Gothenburgsche maatschappij tracht nu van den staat een ondersteuning van 20.000 kronen voor elke reis van de geregelde stoomschepen van haar lijn te krijgen, of ten hoogste 200.000 kronen in het jaar. Daartegen komt de Stockholmsche maatschappij in verzet, zeggende dat zij zonder staatshulp voldoende verdiensten heeft. Staatshulp zou de mededinging dooden en ten slotte in geheel onnoodige vrachtverhooging eindigen.’
Zweden heeft dus twee stoomvaartlijnen op Zuid-Afrika en een der maatschappijen verzekert, dat zij zonder staatshulp genoeg verdient!
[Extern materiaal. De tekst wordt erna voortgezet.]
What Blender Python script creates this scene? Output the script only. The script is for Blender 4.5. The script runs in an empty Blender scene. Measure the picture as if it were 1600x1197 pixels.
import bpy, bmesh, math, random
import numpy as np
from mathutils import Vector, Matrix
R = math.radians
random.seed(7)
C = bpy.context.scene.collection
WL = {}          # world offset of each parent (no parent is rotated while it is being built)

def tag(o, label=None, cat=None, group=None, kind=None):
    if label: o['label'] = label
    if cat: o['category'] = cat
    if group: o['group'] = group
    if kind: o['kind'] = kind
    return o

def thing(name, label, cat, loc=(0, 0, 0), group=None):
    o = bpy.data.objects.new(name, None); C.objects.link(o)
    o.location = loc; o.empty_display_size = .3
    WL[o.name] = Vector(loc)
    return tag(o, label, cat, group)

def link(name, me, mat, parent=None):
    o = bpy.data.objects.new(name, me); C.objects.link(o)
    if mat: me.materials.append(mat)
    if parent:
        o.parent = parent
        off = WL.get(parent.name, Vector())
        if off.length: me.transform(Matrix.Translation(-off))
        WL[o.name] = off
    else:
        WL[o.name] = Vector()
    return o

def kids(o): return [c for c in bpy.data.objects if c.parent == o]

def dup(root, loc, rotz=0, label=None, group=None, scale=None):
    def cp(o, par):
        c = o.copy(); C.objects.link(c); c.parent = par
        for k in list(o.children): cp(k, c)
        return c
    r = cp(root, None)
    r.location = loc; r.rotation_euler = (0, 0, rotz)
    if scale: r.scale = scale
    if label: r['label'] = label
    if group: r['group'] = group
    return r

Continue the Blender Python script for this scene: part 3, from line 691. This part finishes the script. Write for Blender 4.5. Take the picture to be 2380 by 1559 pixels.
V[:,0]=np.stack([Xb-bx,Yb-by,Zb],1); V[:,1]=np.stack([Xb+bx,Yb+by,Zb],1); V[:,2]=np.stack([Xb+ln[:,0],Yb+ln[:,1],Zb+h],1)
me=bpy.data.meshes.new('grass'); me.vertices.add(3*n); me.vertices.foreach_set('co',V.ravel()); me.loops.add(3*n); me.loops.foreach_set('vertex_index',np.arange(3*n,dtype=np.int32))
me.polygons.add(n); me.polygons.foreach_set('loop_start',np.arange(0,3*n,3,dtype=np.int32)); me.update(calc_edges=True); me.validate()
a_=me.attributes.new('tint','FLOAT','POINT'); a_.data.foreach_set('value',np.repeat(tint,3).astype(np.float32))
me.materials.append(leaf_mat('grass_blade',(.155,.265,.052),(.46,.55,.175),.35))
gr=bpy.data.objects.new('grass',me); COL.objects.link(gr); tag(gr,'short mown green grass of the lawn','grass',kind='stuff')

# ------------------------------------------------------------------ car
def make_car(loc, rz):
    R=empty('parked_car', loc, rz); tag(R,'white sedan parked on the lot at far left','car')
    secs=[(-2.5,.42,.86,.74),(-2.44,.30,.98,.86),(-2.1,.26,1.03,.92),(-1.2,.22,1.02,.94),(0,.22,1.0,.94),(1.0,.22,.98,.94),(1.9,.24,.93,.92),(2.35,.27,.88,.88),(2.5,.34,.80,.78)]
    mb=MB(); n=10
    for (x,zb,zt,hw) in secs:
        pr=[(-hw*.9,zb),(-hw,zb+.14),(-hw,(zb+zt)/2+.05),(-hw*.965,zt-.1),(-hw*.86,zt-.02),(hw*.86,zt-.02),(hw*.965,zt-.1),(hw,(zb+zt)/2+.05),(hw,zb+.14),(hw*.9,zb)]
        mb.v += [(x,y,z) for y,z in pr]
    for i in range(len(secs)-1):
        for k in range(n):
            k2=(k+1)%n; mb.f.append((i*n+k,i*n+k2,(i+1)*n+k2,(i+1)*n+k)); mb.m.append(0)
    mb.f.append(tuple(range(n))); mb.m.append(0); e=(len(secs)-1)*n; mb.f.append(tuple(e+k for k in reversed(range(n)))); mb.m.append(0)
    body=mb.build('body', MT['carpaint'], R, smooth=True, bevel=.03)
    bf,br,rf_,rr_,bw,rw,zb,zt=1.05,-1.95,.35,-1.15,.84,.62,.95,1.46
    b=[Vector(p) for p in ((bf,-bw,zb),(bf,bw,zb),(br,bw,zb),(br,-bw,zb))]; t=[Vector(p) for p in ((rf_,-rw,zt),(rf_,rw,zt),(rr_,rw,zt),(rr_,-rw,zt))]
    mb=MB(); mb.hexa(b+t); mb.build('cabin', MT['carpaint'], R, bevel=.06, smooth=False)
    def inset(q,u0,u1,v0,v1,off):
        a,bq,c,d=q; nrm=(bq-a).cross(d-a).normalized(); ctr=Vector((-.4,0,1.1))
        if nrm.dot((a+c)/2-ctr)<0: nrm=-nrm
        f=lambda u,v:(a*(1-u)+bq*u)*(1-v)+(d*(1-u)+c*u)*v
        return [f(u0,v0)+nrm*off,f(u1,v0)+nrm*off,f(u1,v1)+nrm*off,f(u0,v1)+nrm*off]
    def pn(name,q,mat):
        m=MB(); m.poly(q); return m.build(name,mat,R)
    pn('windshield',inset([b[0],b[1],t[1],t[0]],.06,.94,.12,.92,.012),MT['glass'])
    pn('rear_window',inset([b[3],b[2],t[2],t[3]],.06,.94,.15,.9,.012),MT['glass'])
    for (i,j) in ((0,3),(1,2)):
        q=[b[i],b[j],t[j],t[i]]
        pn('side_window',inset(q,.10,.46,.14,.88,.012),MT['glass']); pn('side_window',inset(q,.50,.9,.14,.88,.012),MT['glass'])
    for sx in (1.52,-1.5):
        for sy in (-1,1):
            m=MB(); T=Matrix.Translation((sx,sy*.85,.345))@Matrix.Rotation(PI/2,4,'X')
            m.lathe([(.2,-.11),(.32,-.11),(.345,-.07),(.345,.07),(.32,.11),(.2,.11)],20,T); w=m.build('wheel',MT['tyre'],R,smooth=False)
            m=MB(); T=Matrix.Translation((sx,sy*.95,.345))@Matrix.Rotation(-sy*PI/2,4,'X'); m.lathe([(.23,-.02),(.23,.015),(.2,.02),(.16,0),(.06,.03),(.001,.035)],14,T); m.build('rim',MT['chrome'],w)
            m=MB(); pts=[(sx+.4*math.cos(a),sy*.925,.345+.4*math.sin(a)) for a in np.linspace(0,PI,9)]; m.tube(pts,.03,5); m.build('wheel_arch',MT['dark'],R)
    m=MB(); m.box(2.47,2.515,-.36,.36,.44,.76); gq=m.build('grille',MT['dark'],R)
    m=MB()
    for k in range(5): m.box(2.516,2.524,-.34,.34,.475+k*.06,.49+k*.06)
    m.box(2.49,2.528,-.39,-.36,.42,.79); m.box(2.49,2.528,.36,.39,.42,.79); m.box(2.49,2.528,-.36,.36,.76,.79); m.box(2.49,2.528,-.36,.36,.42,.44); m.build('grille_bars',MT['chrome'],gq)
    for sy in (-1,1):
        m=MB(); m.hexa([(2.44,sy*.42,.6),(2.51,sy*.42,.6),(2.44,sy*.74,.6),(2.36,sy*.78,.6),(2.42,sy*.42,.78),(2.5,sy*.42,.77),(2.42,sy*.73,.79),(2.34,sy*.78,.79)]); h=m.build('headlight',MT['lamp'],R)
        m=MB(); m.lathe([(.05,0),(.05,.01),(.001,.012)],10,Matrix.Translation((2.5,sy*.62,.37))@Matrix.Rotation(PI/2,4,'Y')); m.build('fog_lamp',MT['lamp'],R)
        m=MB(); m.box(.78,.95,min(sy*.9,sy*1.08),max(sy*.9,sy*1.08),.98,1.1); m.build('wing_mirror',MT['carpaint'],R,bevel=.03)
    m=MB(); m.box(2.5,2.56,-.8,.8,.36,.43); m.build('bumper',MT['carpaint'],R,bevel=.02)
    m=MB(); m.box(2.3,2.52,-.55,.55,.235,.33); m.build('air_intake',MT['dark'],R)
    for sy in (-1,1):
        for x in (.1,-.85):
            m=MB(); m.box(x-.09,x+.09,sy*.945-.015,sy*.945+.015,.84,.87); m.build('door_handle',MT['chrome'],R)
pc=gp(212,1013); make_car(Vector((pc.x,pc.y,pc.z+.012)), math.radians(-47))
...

En wat een moeite hebben mannen van goeden wil en vertrouwen hier te lande gedaan om een Nederlandsche stoomvaartlijn op Zuid-Afrika te openen. Maar hoe werd dat door mannen van het vak, om hun oordeel gevraagd, ontraden: de mededinging was zoo groot, dat er geen beginnen aan was zonder een aanzienlijk subsidie van het rijk (veel meer dan de 200.000 kr. die de Gothenburgsche maatschappij vraagt), en daarop was geen kans. Waar een dergelijk ontmoedigend advies van bevoegde zijde gegeven werd, moest men het plan wel opgeven.
Zoo is er dan geen Nederlandsche stoomvaartlijn op Zuid-Afrika en moet de Nederlandsche handel zijn waren met vreemde schepen daarheen zenden. Maar er zijn twee Zweedsche lijnen, en - volgens de Bussy's Exportblad voor Zuid-Afrika - zeven Engelsche, twee Duitsche, twee Fransche, een Oostenrijksche, een Portugeesche, - van Amerikaansche, Australische en Aziatische lijnen gezwegen. In al die landen heeft men het aangedurfd en zeker zijn er meer dan die eene Zweedsche - stellig de Engelsche - die het zonder staatshulp afkunnen. Waar heeft zich Oud-Hollands ondernemingsgeest verstoken?